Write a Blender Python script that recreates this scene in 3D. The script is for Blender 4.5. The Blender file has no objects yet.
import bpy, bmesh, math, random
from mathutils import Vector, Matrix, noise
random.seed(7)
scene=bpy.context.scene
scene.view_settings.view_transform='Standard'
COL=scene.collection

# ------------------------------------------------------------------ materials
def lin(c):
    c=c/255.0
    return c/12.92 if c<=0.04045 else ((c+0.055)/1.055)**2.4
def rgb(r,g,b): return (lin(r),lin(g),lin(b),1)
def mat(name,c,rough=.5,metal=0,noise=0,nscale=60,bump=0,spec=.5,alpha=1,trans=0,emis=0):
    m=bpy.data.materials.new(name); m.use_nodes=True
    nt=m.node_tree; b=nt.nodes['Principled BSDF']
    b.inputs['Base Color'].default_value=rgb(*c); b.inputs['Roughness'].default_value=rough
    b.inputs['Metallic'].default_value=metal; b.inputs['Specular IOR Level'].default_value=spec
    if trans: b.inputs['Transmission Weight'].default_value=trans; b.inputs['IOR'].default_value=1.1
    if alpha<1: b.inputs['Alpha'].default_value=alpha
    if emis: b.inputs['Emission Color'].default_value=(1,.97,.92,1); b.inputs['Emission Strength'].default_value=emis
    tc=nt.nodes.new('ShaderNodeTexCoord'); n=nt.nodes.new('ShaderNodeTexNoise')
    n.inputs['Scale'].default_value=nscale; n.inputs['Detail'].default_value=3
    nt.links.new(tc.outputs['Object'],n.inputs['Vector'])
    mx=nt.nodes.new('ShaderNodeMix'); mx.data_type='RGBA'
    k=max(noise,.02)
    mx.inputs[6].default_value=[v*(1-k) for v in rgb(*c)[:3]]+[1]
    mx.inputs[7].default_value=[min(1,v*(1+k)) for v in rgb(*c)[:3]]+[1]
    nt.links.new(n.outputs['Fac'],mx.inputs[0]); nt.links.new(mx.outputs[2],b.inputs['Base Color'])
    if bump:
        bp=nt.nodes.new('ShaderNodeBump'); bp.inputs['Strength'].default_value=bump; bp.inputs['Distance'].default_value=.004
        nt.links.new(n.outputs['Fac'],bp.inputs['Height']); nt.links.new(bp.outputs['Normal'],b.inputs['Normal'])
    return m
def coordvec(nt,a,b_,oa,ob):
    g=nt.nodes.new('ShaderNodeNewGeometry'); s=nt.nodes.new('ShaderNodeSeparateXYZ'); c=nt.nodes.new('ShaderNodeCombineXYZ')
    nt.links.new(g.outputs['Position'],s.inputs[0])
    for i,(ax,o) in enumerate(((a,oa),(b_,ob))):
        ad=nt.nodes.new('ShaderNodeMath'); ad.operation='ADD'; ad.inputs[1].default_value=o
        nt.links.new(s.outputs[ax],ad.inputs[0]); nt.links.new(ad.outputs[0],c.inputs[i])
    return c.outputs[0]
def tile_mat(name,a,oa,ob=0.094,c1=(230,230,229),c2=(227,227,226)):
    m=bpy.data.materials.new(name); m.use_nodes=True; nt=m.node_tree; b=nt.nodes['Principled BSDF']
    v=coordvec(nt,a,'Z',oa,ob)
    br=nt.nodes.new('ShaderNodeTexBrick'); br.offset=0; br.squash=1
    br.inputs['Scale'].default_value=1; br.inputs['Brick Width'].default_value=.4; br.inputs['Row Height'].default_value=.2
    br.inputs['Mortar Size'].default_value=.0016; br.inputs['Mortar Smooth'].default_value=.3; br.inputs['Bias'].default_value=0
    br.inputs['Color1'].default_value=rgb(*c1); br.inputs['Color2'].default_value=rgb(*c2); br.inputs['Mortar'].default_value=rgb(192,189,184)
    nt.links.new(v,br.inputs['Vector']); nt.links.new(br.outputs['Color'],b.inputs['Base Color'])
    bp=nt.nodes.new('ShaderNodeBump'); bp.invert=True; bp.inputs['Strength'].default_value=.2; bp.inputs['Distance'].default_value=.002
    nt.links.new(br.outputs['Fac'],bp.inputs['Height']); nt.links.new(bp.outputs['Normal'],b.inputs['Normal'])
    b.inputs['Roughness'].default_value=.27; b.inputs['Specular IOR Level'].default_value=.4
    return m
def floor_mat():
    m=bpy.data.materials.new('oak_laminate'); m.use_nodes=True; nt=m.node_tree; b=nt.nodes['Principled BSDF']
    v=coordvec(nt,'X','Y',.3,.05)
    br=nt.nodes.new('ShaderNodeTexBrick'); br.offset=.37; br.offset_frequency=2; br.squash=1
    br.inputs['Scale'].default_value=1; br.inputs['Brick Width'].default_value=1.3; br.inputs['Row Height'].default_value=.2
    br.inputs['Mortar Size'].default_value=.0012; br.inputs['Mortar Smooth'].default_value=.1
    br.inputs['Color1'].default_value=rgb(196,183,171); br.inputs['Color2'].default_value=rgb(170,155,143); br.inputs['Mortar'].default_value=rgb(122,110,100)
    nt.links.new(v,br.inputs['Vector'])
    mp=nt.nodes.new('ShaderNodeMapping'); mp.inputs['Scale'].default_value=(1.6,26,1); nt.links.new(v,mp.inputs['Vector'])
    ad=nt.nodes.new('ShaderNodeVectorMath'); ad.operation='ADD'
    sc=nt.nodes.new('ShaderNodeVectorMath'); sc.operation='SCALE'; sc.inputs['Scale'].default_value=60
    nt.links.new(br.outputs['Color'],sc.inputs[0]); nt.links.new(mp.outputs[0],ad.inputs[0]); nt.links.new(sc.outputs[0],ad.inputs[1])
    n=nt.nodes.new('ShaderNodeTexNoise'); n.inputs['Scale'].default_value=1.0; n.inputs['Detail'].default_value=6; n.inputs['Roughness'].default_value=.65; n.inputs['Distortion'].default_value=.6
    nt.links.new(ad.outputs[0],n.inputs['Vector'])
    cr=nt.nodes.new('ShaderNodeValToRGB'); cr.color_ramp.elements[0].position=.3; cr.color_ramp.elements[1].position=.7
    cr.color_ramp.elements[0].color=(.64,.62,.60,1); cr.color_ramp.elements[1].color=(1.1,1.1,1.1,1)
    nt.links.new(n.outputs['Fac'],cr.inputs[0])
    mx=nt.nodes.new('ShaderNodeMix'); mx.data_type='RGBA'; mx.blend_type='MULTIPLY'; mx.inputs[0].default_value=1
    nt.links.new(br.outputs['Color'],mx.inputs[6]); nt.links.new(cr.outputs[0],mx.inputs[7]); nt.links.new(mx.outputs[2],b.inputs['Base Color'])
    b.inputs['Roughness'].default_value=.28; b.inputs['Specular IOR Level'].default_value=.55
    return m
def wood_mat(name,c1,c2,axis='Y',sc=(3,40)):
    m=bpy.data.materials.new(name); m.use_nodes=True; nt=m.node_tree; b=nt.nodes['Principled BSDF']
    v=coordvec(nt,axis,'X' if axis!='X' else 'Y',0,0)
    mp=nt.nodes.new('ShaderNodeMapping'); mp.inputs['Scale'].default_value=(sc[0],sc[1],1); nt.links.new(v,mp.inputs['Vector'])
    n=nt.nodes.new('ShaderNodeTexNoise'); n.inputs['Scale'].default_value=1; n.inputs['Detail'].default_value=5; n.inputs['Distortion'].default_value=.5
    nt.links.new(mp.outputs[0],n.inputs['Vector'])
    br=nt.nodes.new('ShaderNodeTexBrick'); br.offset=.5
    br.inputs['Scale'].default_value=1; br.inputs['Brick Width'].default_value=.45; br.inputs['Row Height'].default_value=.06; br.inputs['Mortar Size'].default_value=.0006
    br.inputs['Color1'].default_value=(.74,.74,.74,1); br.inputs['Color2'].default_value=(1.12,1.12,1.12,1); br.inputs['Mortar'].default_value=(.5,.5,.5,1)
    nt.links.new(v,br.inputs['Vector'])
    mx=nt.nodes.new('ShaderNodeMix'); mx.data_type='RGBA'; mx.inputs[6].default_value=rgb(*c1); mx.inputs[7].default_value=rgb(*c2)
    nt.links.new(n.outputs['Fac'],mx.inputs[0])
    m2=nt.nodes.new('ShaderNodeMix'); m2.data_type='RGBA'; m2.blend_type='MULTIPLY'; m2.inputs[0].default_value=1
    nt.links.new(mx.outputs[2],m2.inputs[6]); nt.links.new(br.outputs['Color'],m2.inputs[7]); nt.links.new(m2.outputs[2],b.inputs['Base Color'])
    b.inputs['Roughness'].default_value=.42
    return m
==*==
(What you should do):
Starting at the top of the data above, repeat every line exactly until the line containing "COL=scene.collection" has been given, then stop.

(Answer to the problem):
Write a Blender Python script that recreates this scene in 3D. The script is for Blender 4.5. The Blender file has no objects yet.
import bpy, bmesh, math, random
from mathutils import Vector, Matrix, noise
random.seed(7)
scene=bpy.context.scene
scene.view_settings.view_transform='Standard'
COL=scene.collection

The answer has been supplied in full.